Puis un entre deux car à ces deux premières dimensions s'ajoutent le tournage de Tatarak. Wajda apparait plusieurs fois expliquant à ses acteurs ce qu'il attend. Et il apparait aussi dans une séquence étrange où Krystyna Janda, mal à l'aise, s'enfuie du plateau obligeant le tournage à s'interrompre. Toutefois, loin de la laisser filer, on la suit courant jusqu'à un pont et partant en stop comme si une autre caméra, indépendante de celle du cinéaste se mettait à la suivre.

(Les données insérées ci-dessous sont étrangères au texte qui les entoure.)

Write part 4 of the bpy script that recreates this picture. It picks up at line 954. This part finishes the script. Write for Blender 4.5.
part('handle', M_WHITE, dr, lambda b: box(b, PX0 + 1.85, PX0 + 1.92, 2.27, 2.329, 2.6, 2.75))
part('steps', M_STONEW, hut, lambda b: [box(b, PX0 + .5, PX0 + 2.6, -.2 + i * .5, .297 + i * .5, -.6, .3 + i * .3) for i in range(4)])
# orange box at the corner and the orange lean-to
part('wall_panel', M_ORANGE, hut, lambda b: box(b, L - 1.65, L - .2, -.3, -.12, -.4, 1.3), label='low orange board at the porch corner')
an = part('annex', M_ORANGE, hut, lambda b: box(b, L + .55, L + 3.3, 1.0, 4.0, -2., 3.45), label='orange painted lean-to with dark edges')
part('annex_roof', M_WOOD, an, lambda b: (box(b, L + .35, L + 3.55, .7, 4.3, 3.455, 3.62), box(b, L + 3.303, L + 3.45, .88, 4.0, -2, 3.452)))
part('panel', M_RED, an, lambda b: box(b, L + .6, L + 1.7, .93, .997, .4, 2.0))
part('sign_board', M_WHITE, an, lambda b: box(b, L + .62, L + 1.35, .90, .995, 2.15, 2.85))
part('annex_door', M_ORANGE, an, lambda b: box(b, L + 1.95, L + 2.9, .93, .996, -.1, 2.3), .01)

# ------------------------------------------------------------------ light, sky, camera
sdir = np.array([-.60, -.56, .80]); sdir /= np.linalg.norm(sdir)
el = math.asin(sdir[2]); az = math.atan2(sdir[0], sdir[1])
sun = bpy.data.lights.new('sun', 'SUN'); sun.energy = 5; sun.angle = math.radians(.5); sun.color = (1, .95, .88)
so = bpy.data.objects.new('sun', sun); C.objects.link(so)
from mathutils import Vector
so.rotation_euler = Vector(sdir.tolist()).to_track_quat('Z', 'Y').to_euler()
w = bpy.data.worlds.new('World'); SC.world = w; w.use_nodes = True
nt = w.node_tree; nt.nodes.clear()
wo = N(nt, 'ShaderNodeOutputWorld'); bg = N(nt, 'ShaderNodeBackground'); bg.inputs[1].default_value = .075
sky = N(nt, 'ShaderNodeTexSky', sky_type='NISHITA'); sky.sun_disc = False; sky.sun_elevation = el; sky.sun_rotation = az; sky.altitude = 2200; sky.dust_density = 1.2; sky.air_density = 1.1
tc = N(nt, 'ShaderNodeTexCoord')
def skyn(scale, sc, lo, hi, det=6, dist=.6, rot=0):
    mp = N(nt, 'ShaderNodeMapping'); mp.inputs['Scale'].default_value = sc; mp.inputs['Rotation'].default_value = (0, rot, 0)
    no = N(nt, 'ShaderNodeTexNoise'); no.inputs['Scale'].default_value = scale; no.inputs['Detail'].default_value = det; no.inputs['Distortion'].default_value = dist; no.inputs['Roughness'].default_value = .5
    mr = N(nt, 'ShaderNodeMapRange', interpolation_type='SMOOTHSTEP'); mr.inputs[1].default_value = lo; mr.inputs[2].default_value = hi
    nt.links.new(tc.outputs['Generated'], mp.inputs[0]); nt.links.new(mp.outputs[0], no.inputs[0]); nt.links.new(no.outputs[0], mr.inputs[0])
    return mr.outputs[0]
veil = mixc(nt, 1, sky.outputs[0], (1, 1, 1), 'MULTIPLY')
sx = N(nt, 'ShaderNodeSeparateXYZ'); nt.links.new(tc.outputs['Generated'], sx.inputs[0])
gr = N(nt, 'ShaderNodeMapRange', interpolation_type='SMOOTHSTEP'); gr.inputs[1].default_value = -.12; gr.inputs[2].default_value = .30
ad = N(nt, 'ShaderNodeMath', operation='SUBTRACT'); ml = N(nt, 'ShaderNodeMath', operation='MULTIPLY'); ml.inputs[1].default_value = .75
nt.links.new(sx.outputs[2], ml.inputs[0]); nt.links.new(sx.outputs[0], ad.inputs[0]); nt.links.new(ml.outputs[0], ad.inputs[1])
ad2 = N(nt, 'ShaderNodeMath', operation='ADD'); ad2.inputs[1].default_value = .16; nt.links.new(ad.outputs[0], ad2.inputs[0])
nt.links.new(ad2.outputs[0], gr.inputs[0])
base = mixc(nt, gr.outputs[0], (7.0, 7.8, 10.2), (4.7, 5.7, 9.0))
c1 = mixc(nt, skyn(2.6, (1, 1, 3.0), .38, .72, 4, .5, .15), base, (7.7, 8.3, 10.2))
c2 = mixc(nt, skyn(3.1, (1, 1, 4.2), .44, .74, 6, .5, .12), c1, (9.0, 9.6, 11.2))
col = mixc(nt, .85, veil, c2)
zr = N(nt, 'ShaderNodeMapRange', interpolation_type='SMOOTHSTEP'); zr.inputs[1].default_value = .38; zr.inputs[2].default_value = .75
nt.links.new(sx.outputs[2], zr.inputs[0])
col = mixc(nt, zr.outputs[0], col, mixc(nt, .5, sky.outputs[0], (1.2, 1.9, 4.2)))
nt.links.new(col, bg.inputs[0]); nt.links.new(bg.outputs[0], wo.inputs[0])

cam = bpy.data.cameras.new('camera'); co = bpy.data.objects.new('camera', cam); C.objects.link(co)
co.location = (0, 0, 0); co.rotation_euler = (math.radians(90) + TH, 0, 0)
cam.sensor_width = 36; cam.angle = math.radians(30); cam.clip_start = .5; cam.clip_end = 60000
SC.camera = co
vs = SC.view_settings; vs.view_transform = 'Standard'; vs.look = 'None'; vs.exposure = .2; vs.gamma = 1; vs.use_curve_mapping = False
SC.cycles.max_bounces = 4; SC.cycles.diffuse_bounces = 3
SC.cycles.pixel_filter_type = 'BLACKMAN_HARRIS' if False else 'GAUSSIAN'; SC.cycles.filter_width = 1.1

Le cinéaste tente de nous emmener dans un au-delà du cinéma qu'on retrouvera dans d'autres petites scènes oniriques rappelant que la mort n'est jamais loin. Quelques roseaux (tatarak en polonais), des canards sur une rivière qui semblent aller à reculons, un ballon dans la chambre des enfants morts, bleutés par la nuit, qui avance vers nous dans un silence enténébré doublé d'un léger ralenti. Des détails pour une ambiance d'une noirceur absolue qui ne font que trop penser à cette citation de Pascal : « L'homme est un roseau, le plus faible de la nature, mais c'est un roseau pensant. Il ne faut pas que l'univers entier s'arme pour l'écraser : une vapeur, une goutte d'eau suffit pour le tuer. » Mais chez Wajda, même les roseaux sont plus forts puisque l'homme est voué à la mort.